The task force stems from the growing concern about the deteriorating condition of Russian and East European archives and associated problems of archival access. With the collapse of the Soviet Union in 1991, Western and former Soviet scholars alike rejoiced at the prospect that archives and libraries in Russia and the other newly independent states of the region would now be freely accessible for research. Lamentably, three distinct but interrelated sets of developments have occurred since that time to jeopardize this prospect. First, rapidly deteriorating economic conditions and the suspension or reconfiguration of state funding has led to a crisis in many places of archival and library physical plants, drastic reductions in salaries and staff, and in some cases extended closings. Second, many archives and libraries, with a greater or lesser degree of reluctance, have embraced principles of “privatization” or “commercialization” in ways that have imposed, or threaten to impose, exceptional and potentially prohibitive costs on users, either formally or informally. Third, enterprising commercial firms, scholarly consortia, and individual groups of scholars have increasingly resorted to “private arrangements” to assure their needs are met, possibly creating in some instances problems of access to particular materials for other scholars.

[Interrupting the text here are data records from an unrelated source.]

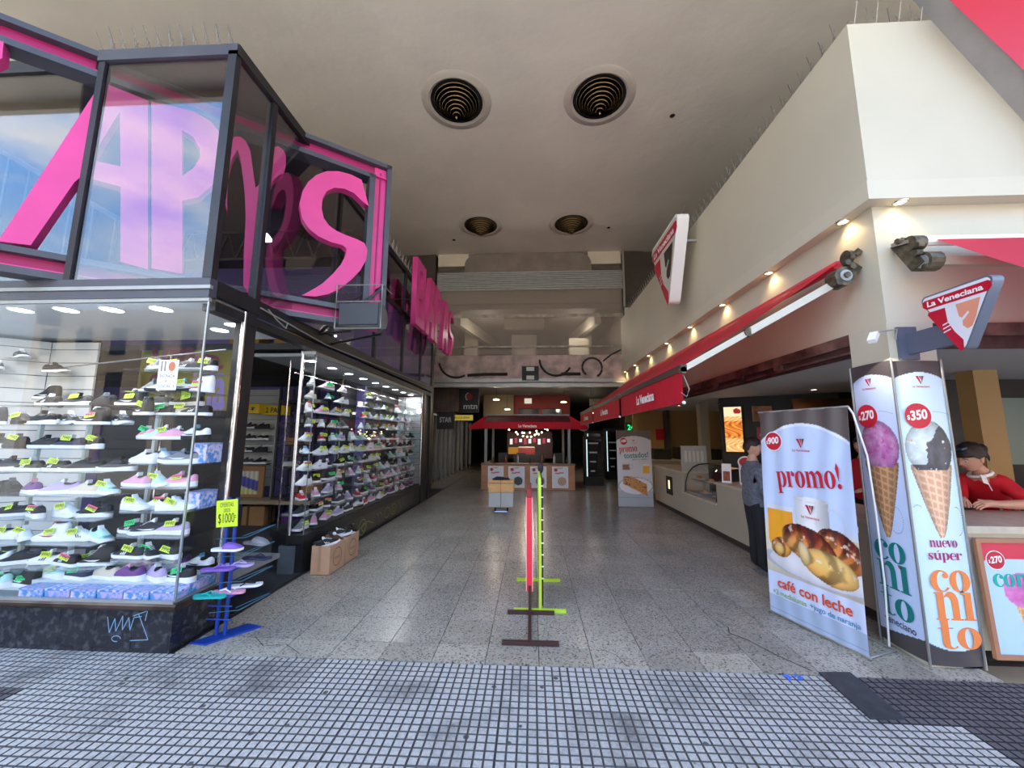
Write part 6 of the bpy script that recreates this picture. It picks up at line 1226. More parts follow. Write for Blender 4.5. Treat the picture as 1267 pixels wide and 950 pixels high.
M_face = mat('sign_white_face', (226, 226, 236), .4); M_peach = mat('sign_peach', (226, 150, 122), .5)
t = thing('blade_sign', 'small triangular cafe sign on a grey arm at the corner pillar', 'sign', (2.9, 2.75, 2.15))
trisign(t, frame((2.9, 2.93, 2.15), (0, -1, 0), (0, 0, 1)), .49, .48, .07, mat('sign_grey_case', (112, 120, 134), .4, .3), M_face, .5, .035, middle=M_peach)
MB().box(2.915, 2.955, 2.66, 3.1, 2.24, 2.40).build('arm', mat('arm_blue_grey', (88, 94, 112), .45), t); MB().box(2.86, 3.0, 3.075, 3.1, 2.2, 2.46).build('wall_plate', MATS['arm_blue_grey'], t)
t = thing('blade_sign', 'triangular cafe sign standing off the cream wall above the passage awnings', 'sign', (2.4, 6.7, 3.8))
trisign(t, frame((2.4, 7.45, 3.8), (0, -1, 0), (0, 0, 1)), 1.47, 1.47, .19, M_whitep, mat('sign_cream_face', (206, 200, 186), .5), .55, .09, middle=mat('sign_brown', (60, 50, 46), .5))
MB().bar((2.55, 6.3, 4.9), (2.8, 6.3, 4.9), .04).build('bracket', M_steel, t); MB().bar((2.55, 7.0, 4.9), (2.8, 7.0, 4.9), .04).build('bracket', M_steel, t)
spikes('short bird spikes on top of the mid triangular sign', (2.5, 6.1, 5.27), (2.5, 7.3, 5.27), 10, 9)
t = thing('large_triangle_sign', 'very large triangular cafe sign on the upper street wall, cut by the frame', 'sign', (5.2, 3.0, 3.0))
# far slanted edge runs from (3.40,5.40) to (4.11,4.21)
dx, dz = .707, -1.19; L = math.hypot(dx, dz)
def bigpt(k): return (3.12 + dx / L * k, 5.87 + dz / L * k)
FBg = frame((3.12, 2.9, 3.55), (1, 0, 0), (0, 0, 1))
trisign(t, FBg, 2.76, 2.34, .2, mat('sign_dirty_grey', (150, 148, 146), .5, noise=(4, .08)), M_face, .5, .06, middle=M_peach)
for x in (3.9, 4.9): MB().bar((x, 2.95, 5.0), (x, 3.12, 5.0), .06).build('bracket', M_steel, t)

# small spot on the pillar
t = thing('wall_spotlight', 'small white spotlight on a thin arm on the corner pillar', 'spotlight', (2.7, 3.1, 2.4)); MB().tube([(2.85, 3.09, 2.36), (2.85, 3.07, 2.44), (2.72, 3.06, 2.42), (2.66, 3.04, 2.40)], .006, 6).build('arm', M_steel, t); MB().bar((2.655, 3.04, 2.40), (2.60, 3.01, 2.33), .05, .035).build('head', M_whitep, t)
l = bpy.data.lights.new('spotlight', 'SPOT'); l.energy = 6; l.spot_size = 1.6; l.color = (1, .9, .75); o = bpy.data.objects.new('spotlight', l); COL.objects.link(o); o.parent = t; o.location = (-.13, -.11, -.12); o.rotation_euler = Vector((.6, .2, -1)).to_track_quat('-Z', 'Y').to_euler()

# ---- printed banners
M_brownp = mat('print_brown', (92, 80, 76), .6); M_vred = mat('print_red', (196, 28, 52), .5); M_teal = mat('print_teal', (0, 122, 118), .5); M_orng = mat('print_orange', (240, 136, 72), .5); M_plum = mat('print_plum', (168, 34, 92), .5); M_navyp = mat('print_dark', (60, 62, 84), .5)
M_or2 = mat('print_rust', (216, 76, 40), .5); M_tblue = mat('print_blue', (70, 140, 180), .5); M_lime2 = mat('print_olive', (140, 170, 90), .5)
def logo(t, F, x, y, s, name=True, c=M_vred, z=.002):
    G = F @ Matrix.Translation((x, y, z)); place(plate([[(0, 1 * s), (.32 * s, 1 * s), (.62 * s, .0), (.5 * s, 0)]], 0), 'logo_stroke', c, G, t); place(plate([[(.42 * s, s), (.66 * s, s), (.6 * s, .5 * s)]], 0), 'logo_stroke', c, G, t); place(plate([[(.7 * s, s), (1.0 * s, s), (.66 * s, .1 * s)]], 0), 'logo_stroke', mat('print_umber', (110, 80, 60), .5), G, t)
    if name: write('La Veneciana', x - .55 * s, y - .48 * s, 2.1 * s, .28 * s, F, t, c, bold=.012, z=z)
def badge(t, F, x, y, r, s, ring=True, z=.003, c=M_vred):
    if ring: place(plate([disc(x, y, r * 1.1)], 0), 'badge_ring', M_whitep, F @ Matrix.Translation((0, 0, z - .001)), t)
    place(plate([disc(x, y, r)], 0), 'badge', c, F @ Matrix.Translation((0, 0, z)), t); write(s[1:], x - r * .58, y - r * .40, r * 1.34, r * .8, F, t, M_whitep, name='price_lettering', bold=.035, shear=.15, z=z + .0015, rot=.12); write('$', x - r * .86, y - r * .36, r * .22, r * .42, F, t, M_whitep, name='price_lettering', bold=.02, z=z + .0015)
def sstep(a, b, x): q = np.clip((x - a) / (b - a), 0, 1); return q * q * (3 - 2 * q)
def blend(c, col, m): return c * (1 - m[:, None]) + np.array(col, float) * m[:, None]
def hsh(U, V, k): return (np.sin(U * 127.1 * k + V * 311.7) * 43758.5453) % 1
def fbm(U, V, f, seed=0):
    r = np.zeros_like(U); a = .5
    for o_ in range(4):
        x = U * f + seed + 17.3 * o_; y = V * f + seed * 1.7; xi, yi = np.floor(x), np.floor(y); xf, yf = x - xi, y - yi; xf = xf * xf * (3 - 2 * xf); yf = yf * yf * (3 - 2 * yf)
        h = lambda a_, b_: (np.sin(a_ * 127.1 + b_ * 311.7) * 43758.5453) % 1
        r += a * ((h(xi, yi) * (1 - xf) + h(xi + 1, yi) * xf) * (1 - yf) + (h(xi, yi + 1) * (1 - xf) + h(xi + 1, yi + 1) * xf) * yf); a /= 2; f *= 2.1
    return r
# near croissant banner .8 x 1.83
W1, H1 = .80, 1.83
def f_promo(U, V):
    X, Y_ = U * W1, V * H1; c = np.tile(np.array([196., 212, 244]), (len(U), 1)); n = fbm(U * .8, V * 1.8, 9, 3)
    c += (n[:, None] - .5) * 6
    tb = 1.70 - .16 * ((X - .4) / .4) ** 2; c = blend(c, (226, 234, 250), sstep(-.02, -.008, Y_ - tb - .0) * 1.0); c = blend(c, (92, 82, 80), (Y_ > tb + .012).astype(float))
    # table scene between .38 and .95
    sc_ = (Y_ < .80) & (Y_ > .36); c[sc_] = np.stack([222 - 30 * U, 206 - 50 * U, 176 - 70 * U], 1)[sc_] * (1 - .25 * sstep(.5, .36, Y_)[sc_, None]); c = blend(c, (222, 214, 200), sstep(.9, .78, Y_) * (Y_ > .36) * .6)
    # mug
    mug = (X > .30) & (X < .60) & (Y_ > .66) & (Y_ < 1.06 + .02 * np.sqrt(np.clip(1 - ((X - .45) / .15) ** 2, 0, 1))); sh = 1 - .35 * np.abs((X - .42) / .2) ** 2; c[mug] = (np.array([236., 236, 240])[None] * sh[:, None])[mug]
    rim = (np.abs(((X - .45) / .15) ** 2 + ((Y_ - 1.06) / .02) ** 2 - 1) < .22); c[rim] = (206, 206, 214)
    hd = ((X - .61) / .11) ** 2 + ((Y_ - .88) / .14) ** 2; m = (hd < 1) & (hd > .66) & (X > .59); c[m] = (196, 206, 226)
    # juice glass
    j = (X > .03 + .02 * (1 - Y_)) & (X < .275 - .02 * (.93 - Y_)) & (Y_ > .62) & (Y_ < .93); c[j] = np.stack([250 - 70 * np.abs(U - .18) * 2, 176 - 120 * np.abs(U - .18) * 1.5, 40 + 0 * U], 1)[j]; m = (X > .03) & (X < .28) & (Y_ > .93) & (Y_ < .965); c[m] = (214, 220, 226)
    # plate
    pd = ((X - .5) / .52) ** 2 + ((Y_ - .50) / .13) ** 2; m = (pd < 1) & (Y_ < .58) & (Y_ > .33); c[m] = np.stack([236 - 40 * pd, 234 - 40 * pd, 236 - 30 * pd], 1)[m]; m = (pd > .8) & (pd < 1) & (Y_ < .55) & (Y_ > .33); c[m] = (180, 178, 186)
    def lump(cx, cy, rx, ry, ang, hi, lo, seed, ridges=0, dark=None):
        nonlocal c
        ca, sa = math.cos(ang), math.sin(ang); x = (X - cx) * ca + (Y_ - cy) * sa; y = -(X - cx) * sa + (Y_ - cy) * ca; d = (x / rx) ** 2 + (y / ry) ** 2; m = d < 1
        n = fbm(X, Y_, 14, seed); sh = np.clip(.5 + .55 * (y / ry) + .25 * (x / rx), 0, 1); k = np.clip(1 - d, 0, 1) ** .5
        col = np.array(lo, float)[None] * (1 - sh[:, None]) + np.array(hi, float)[None] * sh[:, None]
        seg = np.sin(x / rx * ridges * .55 + 1.6 * (y / ry) ** 2 + 1.5 * n) if ridges else 0 * x
        if dark is not None: col = blend(col, dark, np.clip(sstep(-.15, .75, y / ry + .9 * (n - .45) + .35 * seg) * 1.05, 0, 1))
        if ridges: col *= (1 - .42 * sstep(.55, 1.0, np.abs(seg)) + .12)[:, None]
        spec = sstep(.60, .72, fbm(X, Y_, 24, seed + 5)) * (y / ry > .05); col = blend(col, (255, 240, 226), spec * .75); col *= (.62 + .45 * k)[:, None]; c[m] = col[m]
    lump(.66, .70, .20, .135, -.55, (176, 84, 40), (206, 140, 66), 4, 12, (104, 34, 22)); lump(.15, .60, .10, .085, .2, (222, 160, 80), (196, 130, 50), 9, 7, (190, 110, 50)); lump(.13, .585, .05, .05, 0, (236, 200, 130), (226, 180, 96), 2)
    lump(.40, .68, .24, .145, -.32, (190, 100, 50), (214, 150, 80), 1, 13, (112, 36, 24)); lump(.56, .54, .225, .125, -.22, (236, 196, 120), (224, 164, 84), 7, 5); lump(.36, .60, .05, .10, .2, (244, 226, 180), (214, 176, 110), 12)
    # lower text ground
    m = Y_ < .365 - .05 * 0 ; c[m] = (206, 216, 244); m = Y_ < .16; c[m] = (168, 186, 214); m = (np.abs(Y_ - .045) < .002); c[m] = (140, 156, 184)
    c *= (1 + .05 * np.sin(U * 31 + 2 * np.sin(V * 5)) * sstep(.35, .95, np.abs(V - .5) * 2))[:, None]
    return c
bn1 = thing('promotion_banner', 'tall croissant and coffee promotion banner beside the corner pillar', 'banner', (2.3, 3.55, 0))
F1 = frame((2.20, 3.92, .012), (.285, -.91, 0), (.03, 0, 1))
fold = lambda U, V: .006 * np.sin(U * 26 + 1.5 * np.sin(V * 4)) * (.3 + V) 
picture(f_promo, W1, H1, 130, 290, F1, bn1, 'printed_cloth', fold); 
picture(lambda U, V: np.tile(np.array([190., 194, 204]), (len(U), 1)), W1, H1, 30, 20, F1, bn1, 'cloth_back', lambda U, V: fold(U, V) - .003)
MB().tube([F1 @ Vector((-.01, H1, -.004)), F1 @ Vector((W1 + .01, H1, -.004))], .009, 8).build('top_bar', M_steel, bn1)
MB().tube([F1 @ Vector((-.01, 0.005, -.004)), F1 @ Vector((W1 + .01, 0.005, -.004))], .008, 8).build('bottom_bar', M_steel, bn1)
MB().tube([F1 @ Vector((W1, H1 + .005, -.01)), F1 @ Vector((W1 + .0, H1 - .05, -.06)), F1 @ Vector((W1 + .0, 1.45, -.17)), F1 @ Vector((W1 - .03, 1.0, -.25)), F1 @ Vector((W1 - .05, .5, -.30)), F1 @ Vector((W1 - .08, .015, -.33))], .007, 8).build('tension_rod', M_whitep, bn1)
MB().tube([F1 @ Vector((W1, .006, 0)), F1 @ Vector((W1 - .04, .006, -.33)), F1 @ Vector((W1 - .3, .006, -.34))], .007, 6).build('foot_rod', M_steel, bn1)
zz = .012
badge(bn1, F1, .145, 1.55, .082, '$900', z=zz); logo(bn1, F1, .37, 1.50, .075, z=zz)
serif('promo!', .17, 1.08, .56, .26, F1, bn1, M_vred, rot=.09, z=zz); logo(bn1, F1, .41, .94, .075, z=zz)
write('café con leche', .10, .245, .62, .085, F1, bn1, M_or2, bold=.02, z=zz, rot=.0); write('+2 medialunas', .05, .175, .31, .045, F1, bn1, M_lime2, bold=.008, z=zz); write('+jugo de naranja', .39, .165, .38, .055, F1, bn1, M_tblue, bold=.01, z=zz)
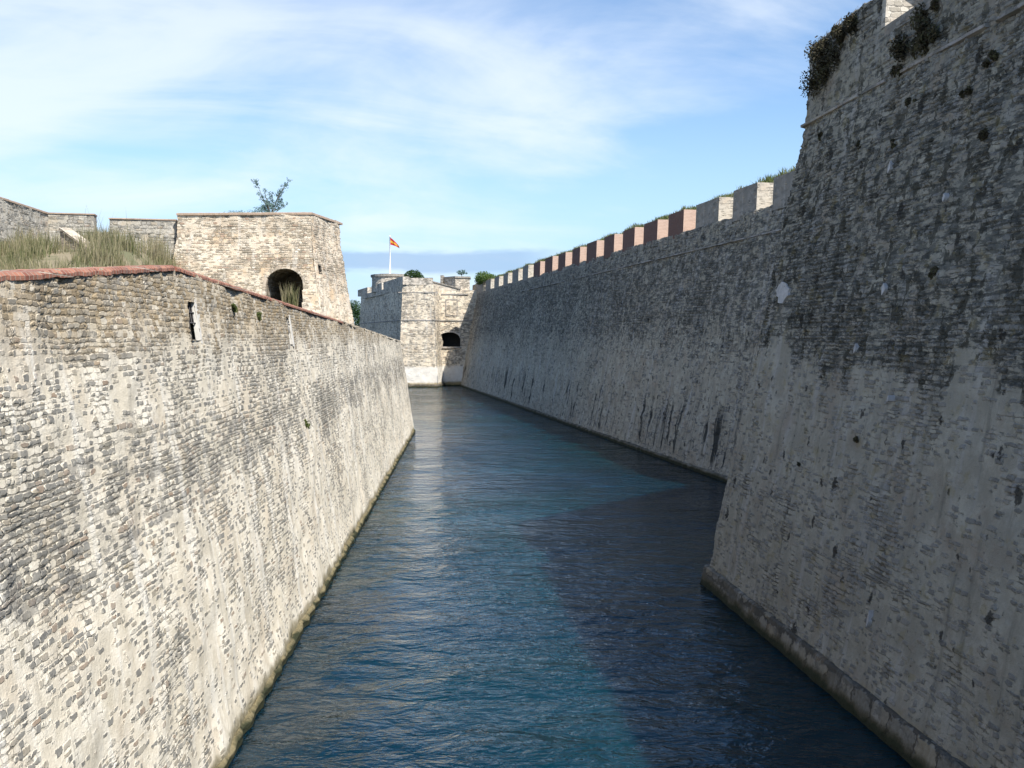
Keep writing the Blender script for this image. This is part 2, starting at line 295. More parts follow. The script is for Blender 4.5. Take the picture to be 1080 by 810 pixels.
# ------------------------------------------------------------------ battered wall faces
def nz(x, y, z): return mnoise.noise(Vector((x, y, z)))
def face(name, pts, prof, mat, parent, ustep, vstep, holes=(), topz=None, rough=.06, u0=0., caps=True, thick=3., smooth=True):
    """a wall skin on the plan polyline pts (left to right as seen from outside), battered by prof = [(z, inset)...];
       holes = [fn(u, z) -> bool]; topz = fn(x, y) caps the height. All vertices shared, corners mitred."""
    P = [Vector(p).to_2d() if len(p) == 2 else Vector(p[:2]) for p in pts]
    dirs = [(P[i+1]-P[i]).normalized() for i in range(len(P)-1)]
    nin = [Vector((-d.y, d.x)) for d in dirs]         # left of travel; travelling left to right seen from outside -> inward
    mit = []
    for i in range(len(P)):
        if i == 0: mit.append(nin[0])
        elif i == len(P)-1: mit.append(nin[-1])
        else:
            b = nin[i-1]+nin[i]; b /= b.length; mit.append(b/max(.3, b.dot(nin[i])))
    # columns
    cols = []; u = u0
    for i in range(len(P)-1):
        L = (P[i+1]-P[i]).length; s = 0.
        while s < L-1e-6:
            c = P[i].lerp(P[i+1], s/L); cols.append((c, mit[i].lerp(mit[i+1], s/L), u+s, nin[i], P[i], dirs[i], u))
            s += ustep(c)
        u += L
    cols.append((P[-1], mit[-1], u, nin[-1], P[-2], dirs[-1], u-(P[-1]-P[-2]).length))
    z0, z1 = prof[0][0], prof[-1][0]
    rows = []; z = z0
    marks = [p[0] for p in prof[1:-1]]
    while z < z1-1e-6:
        rows.append(z); nx = z+vstep
        for q in marks:
            if z < q-1e-6 < nx-1e-6 and q-z > 1e-4: nx = q
        z = nx
    rows.append(z1)
    pz = [p[0] for p in prof]; pi = [p[1] for p in prof]
    V = []; UV = []
    nr = len(rows)
    for c, m, uu, ni, po_, dr_, us_ in cols:
        tz = topz(c.x, c.y) if topz else z1
        for z in rows:
            zz = z0+(z-z0)*(tz-z0)/(z1-z0) if topz else z
            off = np.interp(zz, pz, pi)
            a = rough*(nz(uu*.35, zz*.35, 3.3)*1.2+nz(uu*1.3, zz*1.3, 7.1)*.5)
            x = c.x+m.x*off+ni.x*a; y = c.y+m.y*off+ni.y*a
            dz = 0.
            if z == z1: dz = .05*nz(uu*2.5, 0, 1.7)+.03*nz(uu*7, 3, 1.7)
            V.append((x, y, zz+dz)); UV.append((us_+(x-po_.x)*dr_.x+(y-po_.y)*dr_.y, zz))
    Fs = []
    for i in range(len(cols)-1):
        for j in range(nr-1):
            if holes:
                zc = (V[i*nr+j][2]+V[i*nr+j+1][2])/2; uc = UV[i*nr+j][0]+(cols[i+1][2]-cols[i][2])/2
                if any(h(uc, zc) for h in holes): continue
            Fs.append((i*nr+j, (i+1)*nr+j, (i+1)*nr+j+1, i*nr+j+1))
    if caps:      # the top, going back by `thick`
        n = len(V); st = max(1, (len(cols)-1)//200)
        for k, (c, m, uu, ni, *_r) in enumerate(cols):
            t = V[k*nr+nr-1]
            V.append((t[0]+m.x*thick, t[1]+m.y*thick, t[2]-.02)); UV.append((uu, t[2]+thick))
        for k in range(len(cols)-1):
            if holes and any(h(UV[k*nr+nr-1][0], z1-.05) for h in holes): continue
            Fs.append((k*nr+nr-1, (k+1)*nr+nr-1, n+k+1, n+k))
    me = mesh(name, V, Fs, UV)
    return link(name, me, mat, parent, smooth)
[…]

These conditions have concerned most members of the Slavic Association as well as large numbers of AHA members. In 1993, an extensive and at times quite heated discussion about them took place in the newsletters of both associations, as well as in the Slavic Review. The AHA Council passed a “Resolution of Concern”; and in October 1993 more than fifty scholars petitioned the AAASS “in light of the resolution adopted by the American Historical Association” and “in view of the dire conditions obtaining in the archives and libraries of the former Soviet Union” to urge the Association to address these problems and formulate policy “with a view to implementing long-term preservation strategies and assuring equitable international access. …” Similar concerns were expressed within the AHA.
The joint task force has consequently been charged with four general tasks:
- to assess the situation of archives and archival research primarily in Russia, but also in the former Soviet Union and, if practicable, East Europe as well;
- to consider formulating a general statement of policies on the matters relating to the appropriate use of and access to archives;
- to explore ways in which the AAASS and the AHA might be of help to the maintenance and development of archives in the region; and
- to consider ways of assuring coordination between the various and sometimes overlapping projects currently underway with regard to archival preservation and restoration, assistance, the publication of documents, and the preparation of finding aids, among others.
Funding for the group’s initial meeting has been provided by the AHA and the AAASS. Additional resources are being sought to allow the task force to continue and complete its work.